Face à un groupe qui se joue des frontières, "il est important qu'il y ait une véritable coopération entre les armées des pays concernés, pour partager les informations et coordonner les opérations contre Boko Haram", estime Gilles Yabi. Pour lui, l'intervention régionale "ne signifie pas forcément une présence importante de troupes étrangères sur le territoire nigérian". "Ce sera d'abord une présence à la frontière pour contenir Boko Haram", estime-t-il.

Apporter une aide internationale

Sur RFI, un ministre camerounais a posé la question d'une "mission onusienne" contre Boko Haram. "Le principe d'une force de maintien de la paix de l'ONU n'a pas été validé pour l'instant, tempère Gilles Yabi. Mais, en revanche, le financement de la force régionale pourra impliquer des partenaires non-africains." 

Pour Samuel Nguembock, ce soutien est "indispensable". "La capacité de mobilisation des Etats africains est limitée, au regard de la multiplication des foyers de tensions, au Soudan, en Libye, au Nord Mali ou en Centrafrique", rappelle-t-il. Cette aide pourrait être financière, mais aussi humanitaire. "Dans le nord du Cameroun, les services de santé ne fonctionnent plus. L'Etat est incapable de lutter contre Boko Haram et, en même temps, de venir en aide à ses populations", précise le chercheur associé à l'Iris.

Développer l'économie des régions où sévit le groupe

A plus long terme, "la réponse militaire est nécessaire, mais elle n'est pas satisfaisante parce que la réalité est beaucoup plus complexe", analyse Samuel Nguembock. "Le développement de la radicalisation islamiste dans le nord du Nigeria a profité de certaines conditions socio-économiques", précise William Assanvo, en évoquant "la marginalisation" de cette zone.

Dans l'Etat de Borno, le berceau de Boko Haram, les trois quarts de la population vivent en effet sous le seuil de pauvreté, comme l'expliquait francetv info en 2013. Elle ne profite pas de la manne pétrolière qui fait la richesse du pays. Surfant sur ce terreau fertile, Boko Haram demandait "à l'origine, une meilleure répartition des ressources et de lutter contre la corruption", rappelait en 2013 Laurent de Castelli, chercheur spécialiste de la secte.

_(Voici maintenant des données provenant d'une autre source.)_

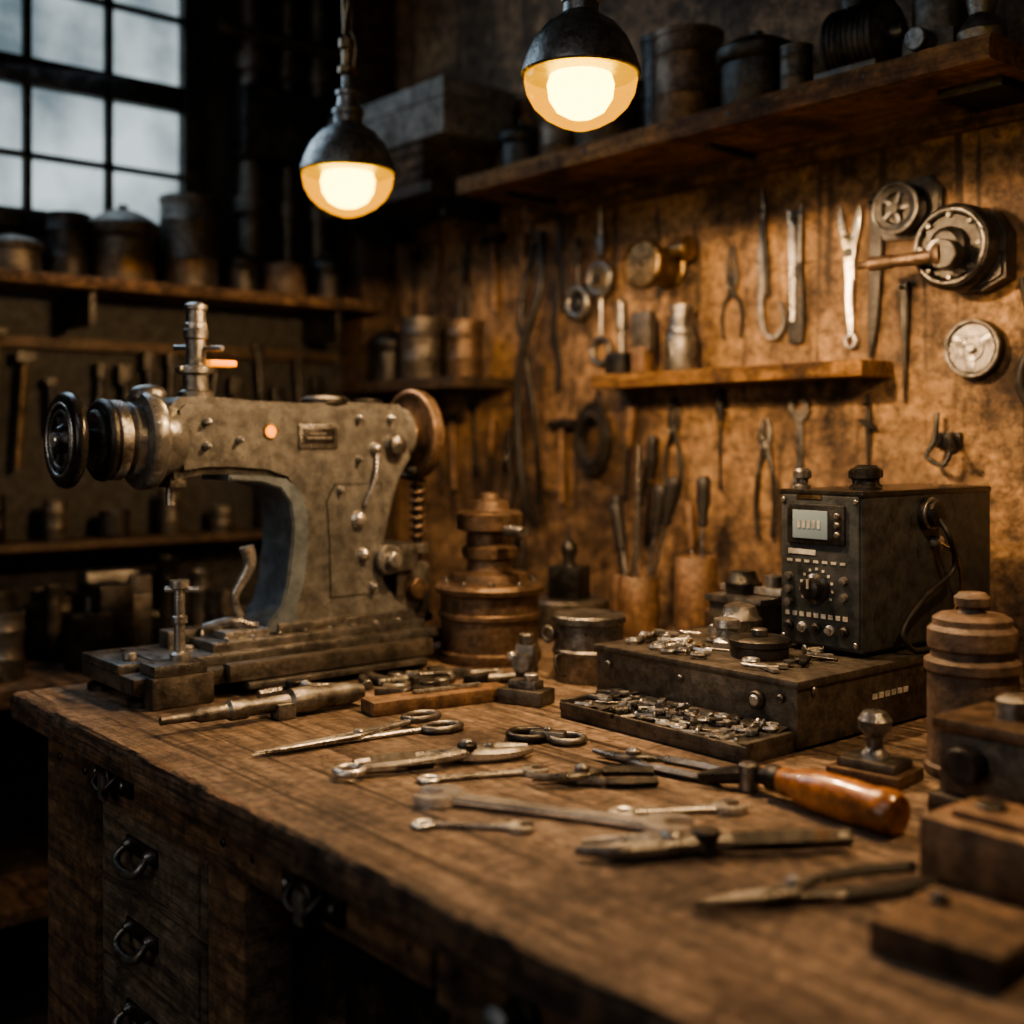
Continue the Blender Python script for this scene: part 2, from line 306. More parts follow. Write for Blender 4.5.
m.ring(.066,.012,'black',Yax(cx,.672+HW,1.27));m.ring(.058,.003,'steel',Yax(cx,.662+HW,1.27));m.ring(.046,.004,'gun',Yax(cx,.664+HW,1.27))
m.lathe([(0,0),(.02,0),(.024,.006),(.03,.012),(.056,.014),(.056,.022),(.02,.026),(.018,.06),(0,.06)],'black',Yax(cx,.656+HW,1.27),36)
for k in range(6): m.box((.034,0,0),(.036,.010,.008),'gun',Yax(cx,.668+HW,1.27)@R('Z',k*60),bev=.002)
m.cyl(.012,.012,'chrome',Yax(cx,.650+HW,1.27),16)
for k in range(8): m.cyl(.005,.006,'steel',Yax(cx,.772,1.27)@R('Z',k*45+10)@T(.05,0,0),8)
m.lathe([(0,0),(.03,0),(.03,.01),(.024,.018),(.012,.022),(0,.023)],'gun',T(cx,.82,1.340))
m.lathe([(0,0),(.03,0),(.03,.012),(.022,.016),(.022,.04),(.030,.044),(.030,.054),(.017,.058),(.017,.10),(.021,.104),(.021,.118),(.017,.121),(.017,.15),(.02,.153),(.02,.16),(.012,.165),(0,.166)],'gun',T(cx,.905,1.34),28)
m.cyl(.019,.03,'steel',T(cx,.905,1.44));m.tube([(cx-.05,.89,1.43),(cx+.05,.93,1.425)],.005,'steel',smooth=False)
m.b2((cx-.01,.925,1.397),(cx+.015,.975,1.408),'orange');m.b2((cx-.012,.87,1.385),(cx+.012,.925,1.395),'gun')
m.lathe([(0,0),(.045,0),(.045,.008),(.035,.014),(0,.016)],'dark',T(cx,1.16,1.337));m.lathe([(0,0),(.03,0),(.03,.01),(0,.014)],'dark',T(cx,1.25,1.336))
m.lathe([(0,0),(.03,0),(.034,.02),(.06,.026),(.078,.022),(.086,.026),(.088,.036),(.086,.046),(.074,.05),(.05,.042),(.03,.046),(.026,.06),(.012,.066),(0,.066)],'bronze',Yax(cx,1.325,1.28),44)
m.ring(.082,.007,'bronze',Yax(cx,1.352,1.28));m.lathe([(0,0),(.05,0),(.052,.03),(0,.032)],'machine',Yax(cx,1.30,1.28),32)
fx=cx+.05
Xax=lambda y,z,dx=0:T(fx+dx,y,z)@R('Y',90)
m.cyl(.011,.003,'orange',Xax(1.02,1.285));m.ring(.012,.002,'brass',Xax(1.02,1.285,.001))
m.b2((fx,1.075,1.255),(fx+.004,1.155,1.298),'gun',bev=.004);m.b2((fx+.003,1.083,1.264),(fx+.0055,1.147,1.290),'dark',bev=.002);m.b2((fx+.005,1.09,1.272),(fx+.0065,1.14,1.276),'steel',bev=0);m.b2((fx+.005,1.095,1.28),(fx+.0065,1.13,1.283),'steel',bev=0)
for y,z,r in ((1.20,1.125,.016),(1.235,1.255,.010),(1.20,1.235,.006),(1.21,1.06,.012),(.90,1.30,.007),(.90,1.26,.007),(1.27,1.31,.007),(1.16,1.18,.007),(.96,1.27,.006),(1.20,1.31,.006),(1.23,1.0,.008)):
    m.lathe([(0,0),(r,0),(r,.004),(r*.75,.008),(r*.7,.013),(r*.4,.016),(0,.017)],'steel',Xax(y,z),20)
m.lathe([(0,0),(.022,0),(.022,.006),(.018,.01),(.018,.022),(.012,.026),(0,.028)],'gun',Xax(1.28,1.26,-.004),24)
m.tube([(fx+.004,1.24,1.25),(fx+.012,1.23,1.20),(fx+.008,1.21,1.15)],.003,'steel')
m.b2((cx-.04,1.25,1.02),(cx+.055,1.335,1.075),'gun',bev=.012);m.cyl(.028,.05,'machine',T(cx+.02,1.26,1.048)@R('Y',90));m.cyl(.014,.02,'steel',T(cx+.068,1.26,1.048)@R('Y',90))
sp=[(cx+.01+.014*math.cos(a*.9),1.362+.014*math.sin(a*.9),1.07+a*.0024) for a in range(0,56)]
m.tube(sp,.0035,'bronze',n=1,m=6);m.cyl(.008,.19,'dark',T(cx+.01,1.362,1.03),12);m.cyl(.02,.012,'gun',T(cx+.01,1.362,1.205));m.cyl(.022,.02,'gun',T(cx+.01,1.362,1.05))
m.b2((cx-.04,1.30,.93),(cx+.03,1.38,1.035),'gun',bev=.01);m.cyl(.02,.03,'bronze',T(cx+.02,1.34,.985)@R('Y',90));m.b2((cx-.06,1.30,.918),(cx+.03,1.385,.934),'iron')
# base
m.b2((-2.02,.745,.872),(-1.80,1.32,.898),'iron',bev=.004);m.b2((-1.995,.80,.898),(-1.83,1.36,.916),'gun',bev=.004)
m.b2((-2.02,1.31,.872),(-1.90,1.42,.898),'iron',bev=.004);m.b2((-1.985,.90,.914),(-1.845,1.335,.932),'gun',bev=.004);m.b2((-1.81,.90,.875),(-1.785,1.31,.905),'iron',bev=.004)
m.b2((-1.80,.93,.862),(-1.775,1.29,.873),'gun',bev=.003)
for (a,b_) in ((-2.0,.765),(-1.83,.765),(-2.0,1.37),(-1.83,1.28)): m.lathe([(0,0),(.026,0),(.026,.01),(.018,.015),(.018,.026),(0,.026)],'dark',T(a,b_+.01,.85),20)
m.b2((-1.845,.765,.85),(-1.775,.87,.90),'iron',bev=.006);m.b2((-1.84,.77,.90),(-1.78,.86,.918),'gun',bev=.004);m.b2((-2.02,.745,.898),(-1.86,.82,.912),'gun',bev=.003)
m.lathe([(0,0),(.016,0),(.016,.012),(.009,.016),(.009,.06),(.013,.062),(.013,.072),(.009,.074),(.009,.115),(.016,.118),(.016,.13),(0,.132)],'steel',T(-1.82,.830,.915),20)
m.tube([(-1.84,.815,1.03),(-1.80,.855,1.03)],.005,'steel',smooth=False)
for y in (.80,.90): m.cyl(.012,.012,'steel',T(-1.90,y-.02,.912),12)
for k in range(8): m.cyl(.005,.005,'steel',T(-1.855,.93+k*.05,.932),8)
m.lathe([(0,0),(.02,0),(.02,.01),(.008,.014),(.008,.05),(0,.05)],'gun',T(-1.90,.98,.93),16)
m.tube([(-1.90,.98,.965,.008),(-1.895,.965,1.0,.008),(-1.89,.99,1.05,.011),(-1.89,.985,1.085,.014)],.01,'steel')
m.tube([(-1.92,.92,.945),(-1.90,.96,.955),(-1.88,1.0,.945)],.010,'gun');m.b2((-1.93,.93,.93),(-1.86,1.015,.945),'steel',bev=.004)
m.cyl(.013,.05,'gun',T(-1.95,.90,.93)@R('X',-90),16);m.b2((-1.97,.86,.915),(-1.93,.92,.945),'gun')
m.lathe([(0,0),(.008,0),(.008,.05),(0,.05)],'steel',T(cx,.86,1.16),12)
m.b2((cx-.02,.845,1.19),(cx+.03,.875,1.21),'gun')
m.finish()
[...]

Le développement économique de la région est donc nécessaire pour priver Boko Haram d'une partie de son argumentaire et regagner le terrain perdu. Mais, "cette réponse ne pourra malheureusement se déployer qu'une fois qu'on aura ramené un minimum de sécurité dans la région", tempère Gilles Yabi, avant de glisser : "il aurait fallu s'en occuper beaucoup plus tôt".